Without the large GTO capacitance, the photosensor didn’t show any difference in time of current rise or first flash of light, even at high resolution and regardless of whether it was focused on the high-voltage end or grounded end of the tube series (Fig. 3). Contrary to my expectations, the light contained ample noise and plasma oscillations — effects that are too complicated to discuss here.

Anyway, things get really interesting when you touch the tubes. Fig. 4 shows that touching (introducing a little capacitance to ground) the ground-end tube will produce light output before current starts to flow in the GTO between the transformer and first tube. This can only be explained by remaining charges on the glass wall and other secondary effects. But the curve shows that the intensity of these early peaks is very weak.

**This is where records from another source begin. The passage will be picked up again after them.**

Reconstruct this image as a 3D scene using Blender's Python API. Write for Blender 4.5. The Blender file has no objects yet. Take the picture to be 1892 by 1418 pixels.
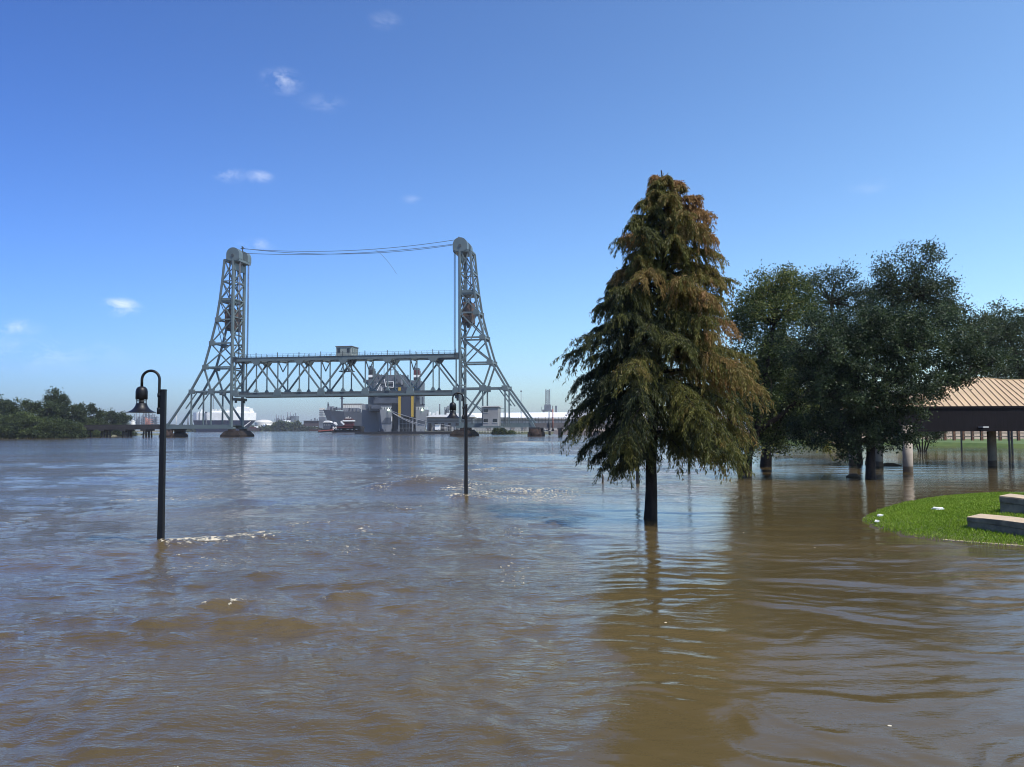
import bpy, math, random
import numpy as np
from mathutils import Vector, Matrix
R = math.radians
scn = bpy.context.scene
random.seed(11); rng = np.random.default_rng(11)

# ------------------------------------------------------------------ camera
F_PX, W_PX, H_PX, CAM_H = 1500.0, 1892.0, 1418.0, 2.44
PITCH = math.atan(83.0 / F_PX); ROLL = R(-0.25)
cam_d = bpy.data.cameras.new('camera'); cam = bpy.data.objects.new('camera', cam_d)
scn.collection.objects.link(cam)
CAM_R = Matrix.Rotation(R(90) + PITCH, 3, 'X') @ Matrix.Rotation(ROLL, 3, 'Z')
cam.matrix_world = Matrix.Translation((0, 0, CAM_H)) @ CAM_R.to_4x4()
cam_d.sensor_width = 36; cam_d.lens = F_PX / W_PX * 36
cam_d.clip_start = 0.1; cam_d.clip_end = 30000
scn.camera = cam

# ------------------------------------------------------------------ light, sky, exposure
SUN_EL, SUN_AZ = R(57), R(130)
world = bpy.data.worlds.new('World'); scn.world = world; world.use_nodes = True
sun_d = bpy.data.lights.new('sun', 'SUN'); sun = bpy.data.objects.new('sun', sun_d)
scn.collection.objects.link(sun)
sun_d.energy = 4.6; sun_d.angle = R(0.53); sun_d.color = (1.0, 0.94, 0.85)
sdir = Vector((math.sin(SUN_AZ) * math.cos(SUN_EL), math.cos(SUN_AZ) * math.cos(SUN_EL), math.sin(SUN_EL)))
sun.rotation_euler = sdir.to_track_quat('Z', 'Y').to_euler(); sun.location = (60, -10, 90)
scn.view_settings.view_transform = 'Standard'; scn.view_settings.look = 'None'
scn.view_settings.exposure = 0.07; scn.view_settings.gamma = 1.0
scn.cycles.filter_width = 1.1; scn.cycles.max_bounces = 8; scn.cycles.transparent_max_bounces = 8
scn.cycles.caustics_reflective = False; scn.cycles.caustics_refractive = False
scn.cycles.sample_clamp_indirect = 4.0

def ray(x, y):
    return CAM_R @ Vector(((x - W_PX / 2) / F_PX, -(y - H_PX / 2) / F_PX, -1))
def at(x, y, Y):                       # pixel of the photograph (1892 wide) at depth Y -> world point
    d = ray(x, y); return Vector((0, 0, CAM_H)) + d * (Y / d.y)
def flat(x, y, z=0.0):                 # pixel -> point on the level z
    d = ray(x, y); return Vector((0, 0, CAM_H)) + d * ((z - CAM_H) / d.z)

def build_world():
    nt = world.node_tree; nt.nodes.clear(); N = nt.nodes.new; L = nt.links.new
    out = N('ShaderNodeOutputWorld'); bg = N('ShaderNodeBackground')
    sky = N('ShaderNodeTexSky'); sky.sky_type = 'NISHITA'; sky.sun_disc = False
    sky.sun_elevation = SUN_EL; sky.sun_rotation = SUN_AZ
    sky.air_density = 1.0; sky.dust_density = 1.2; sky.ozone_density = 5.6; sky.altitude = 0
    tc = N('ShaderNodeTexCoord')
    gm = N('ShaderNodeGamma'); gm.inputs[1].default_value = 1.25; L(sky.outputs[0], gm.inputs[0])
    sx = N('ShaderNodeSeparateXYZ'); L(tc.outputs['Generated'], sx.inputs[0])
    gr = N('ShaderNodeMapRange'); L(sx.outputs[0], gr.inputs[0]); gr.inputs[1].default_value = -.6; gr.inputs[2].default_value = .6
    gc = N('ShaderNodeMix'); gc.data_type = 'RGBA'; L(gr.outputs[0], gc.inputs[0]); gc.inputs[6].default_value = (.40, .53, .78, 1); gc.inputs[7].default_value = (1.13, 1.14, 1.02, 1)
    sk = N('ShaderNodeMix'); sk.data_type = 'RGBA'; sk.blend_type = 'MULTIPLY'; sk.inputs[0].default_value = 1; L(gm.outputs[0], sk.inputs[6]); L(gc.outputs[2], sk.inputs[7])
    noi = N('ShaderNodeTexNoise'); noi.inputs['Scale'].default_value = 34; noi.inputs['Detail'].default_value = 9
    noi.inputs['Roughness'].default_value = 0.62; noi.inputs['Distortion'].default_value = 0.5
    mp = N('ShaderNodeMapping'); mp.inputs['Scale'].default_value = (0.8, 0.8, 1.6)
    L(tc.outputs['Generated'], mp.inputs[0]); L(mp.outputs[0], noi.inputs['Vector'])
    total = None
    #        x,  y,  half width, half height, strength
    for (x, y, rx, ry, s) in [(222, 568, 38, 20, 1.5), (522, 150, 42, 26, .8), (425, 322, 34, 18, .75), (478, 327, 30, 14, .8), (25, 604, 52, 18, .6),
                              (478, 452, 42, 16, .55), (60, 655, 170, 40, .35), (712, 38, 34, 18, .35), (600, 190, 50, 20, .25),
                              (1605, 345, 40, 16, .25), (760, 368, 22, 10, .3)]:
        c = ray(x, y).normalized()
        m = N('ShaderNodeVectorMath'); m.operation = 'SUBTRACT'; L(tc.outputs['Generated'], m.inputs[0]); m.inputs[1].default_value = c
        m2 = N('ShaderNodeVectorMath'); m2.operation = 'MULTIPLY'; L(m.outputs[0], m2.inputs[0])
        rx *= .85; ry *= .8; m2.inputs[1].default_value = (F_PX / rx, F_PX / rx, F_PX / ry)
        ln = N('ShaderNodeVectorMath'); ln.operation = 'LENGTH'; L(m2.outputs[0], ln.inputs[0])
        mr = N('ShaderNodeMapRange'); mr.interpolation_type = 'SMOOTHSTEP'; L(ln.outputs['Value'], mr.inputs[0])
        mr.inputs[1].default_value = 1.25; mr.inputs[2].default_value = 0.0; mr.inputs[3].default_value = 0; mr.inputs[4].default_value = s * .62
        if total is None: total = mr.outputs[0]
        else:
            a = N('ShaderNodeMath'); a.operation = 'MAXIMUM'; L(total, a.inputs[0]); L(mr.outputs[0], a.inputs[1]); total = a.outputs[0]
    nr = N('ShaderNodeMapRange'); L(noi.outputs[0], nr.inputs[0]); nr.inputs[1].default_value = 0.42; nr.inputs[2].default_value = 0.72
    mul = N('ShaderNodeMath'); mul.operation = 'MULTIPLY'; L(total, mul.inputs[0]); L(nr.outputs[0], mul.inputs[1]); mul.use_clamp = True
    mix = N('ShaderNodeMix'); mix.data_type = 'RGBA'; L(mul.outputs[0], mix.inputs[0]); L(sk.outputs[2], mix.inputs[6])
    mix.inputs[7].default_value = (8.0, 8.3, 8.8, 1)
    L(mix.outputs[2], bg.inputs[0]); bg.inputs[1].default_value = 0.15
    L(bg.outputs[0], out.inputs[0])
build_world()

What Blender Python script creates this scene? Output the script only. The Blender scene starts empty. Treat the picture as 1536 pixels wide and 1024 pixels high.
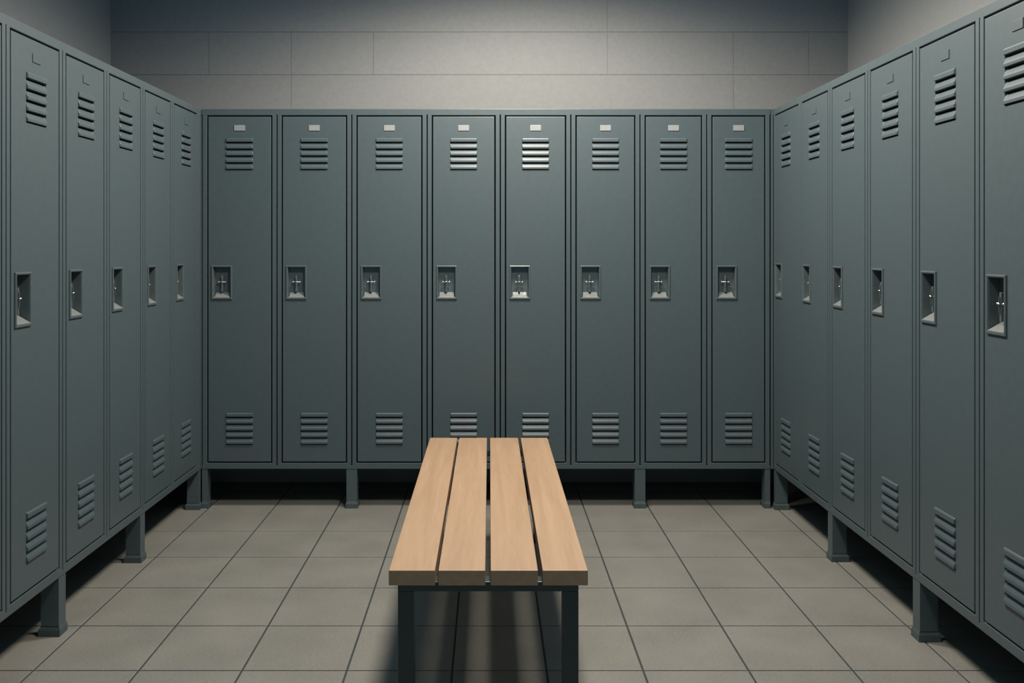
import bpy, bmesh, math, random
from mathutils import Vector, Matrix
random.seed(4)
SC = bpy.context.scene
COL = SC.collection
F = 1435.0; VX, VY = 734.0, 372.0; EYE = 1.30; D = 4.78

# ---------------------------------------------------------------- materials
def nodes(name):
    m = bpy.data.materials.new(name); m.use_nodes = True
    nt = m.node_tree; b = nt.nodes['Principled BSDF']
    return m, nt, b

def paint(name, col, rough=.45, var=.06, scale=60, bump=.04, metallic=0.0, spec=.5):
    m, nt, b = nodes(name)
    tc = nt.nodes.new('ShaderNodeTexCoord')
    n = nt.nodes.new('ShaderNodeTexNoise'); n.inputs['Scale'].default_value = scale; n.inputs['Detail'].default_value = 5
    nt.links.new(tc.outputs['Object'], n.inputs['Vector'])
    r = nt.nodes.new('ShaderNodeValToRGB')
    r.color_ramp.elements[0].position = .3; r.color_ramp.elements[1].position = .7
    r.color_ramp.elements[0].color = [c*(1-var) for c in col]+[1]
    r.color_ramp.elements[1].color = [c*(1+var) for c in col]+[1]
    nt.links.new(n.outputs['Fac'], r.inputs['Fac']); nt.links.new(r.outputs['Color'], b.inputs['Base Color'])
    n2 = nt.nodes.new('ShaderNodeTexNoise'); n2.inputs['Scale'].default_value = scale*7; n2.inputs['Detail'].default_value = 2
    nt.links.new(tc.outputs['Object'], n2.inputs['Vector'])
    bp = nt.nodes.new('ShaderNodeBump'); bp.inputs['Strength'].default_value = bump; bp.inputs['Distance'].default_value = .002
    nt.links.new(n2.outputs['Fac'], bp.inputs['Height']); nt.links.new(bp.outputs['Normal'], b.inputs['Normal'])
    b.inputs['Roughness'].default_value = rough; b.inputs['Metallic'].default_value = metallic
    b.inputs['Specular IOR Level'].default_value = spec
    return m

M_LOCK = paint('locker_paint', (.066, .092, .101), .42, .05, 40, .06)
M_CUP = paint('latch_steel', (.105, .135, .140), .30, .05, 50, .02, .25)
M_SCOOP_LIT = paint('scoop_steel_lit', (.26, .275, .27), .28, .05, 50, .02, .3)  # highlight on the finger ledge painted in as a paler steel
M_LEVER = paint('latch_chrome', (.60, .60, .58), .25, .03, 50, .0, .9)
M_PLATE_LIT = paint('number_plate_lit', (.28, .295, .29), .35, .04, 80, .0)  # back-row plates paler, the light they reflect put into the colour
M_WALL = paint('painted_block_wall', (.216, .220, .216), .75, .05, 55, .25)
M_WALL_LIT = paint('side_wall_lit', (.27, .275, .265), .75, .05, 55, .2)  # same paint as the back wall, lightened for the light on the sides
M_GROOVE = paint('wall_joint', (.115, .12, .118), .85, .05, 55, .2)
M_CEIL = paint('ceiling_paint', (.30, .31, .31), .9, .04, 20, .1)
M_FRAME = paint('dark_bench_steel', (.022, .040, .045), .38, .08, 40, .05)
M_FOOT = paint('rubber_foot', (.060, .085, .088), .5, .08, 50, .1)
M_GROUT = paint('floor_grout', (.030, .040, .042), .8, .15, 60, .3)

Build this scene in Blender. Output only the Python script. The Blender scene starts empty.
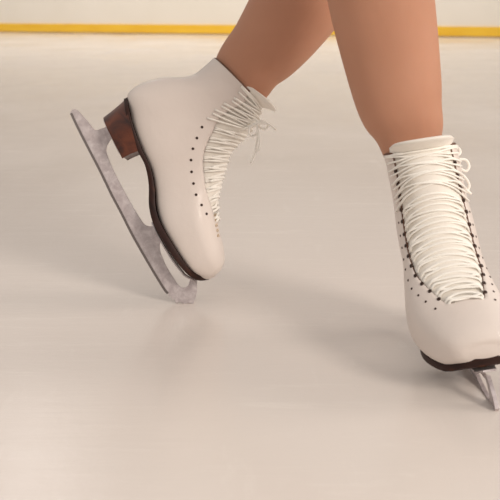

We can also determine that the light output goes back to about zero between the ringing spikes. Thus, the tube really flashes, in contrast to the current curve, which exhibits a current flowing (the charge current of the total capacitance). As a result, there are multiple effects that influence the tube’s starting behavior.

Ultimate conclusion

Contrary to initial thoughts, a little theory proves that, in a series of neon tubes connected to one transformer, the tube on the high-voltage side should start first. Finally, the experiment reveals that the effects of GTO capacitance are more important, and all tubes merely start the same time when installed properly. Thus, this very interesting question of which tube starts first in a circuit has only one consequence for the practical neon installer: Avoid capacitance wherever you can; dimension and layout your circuit well, and all your tubes will start at once.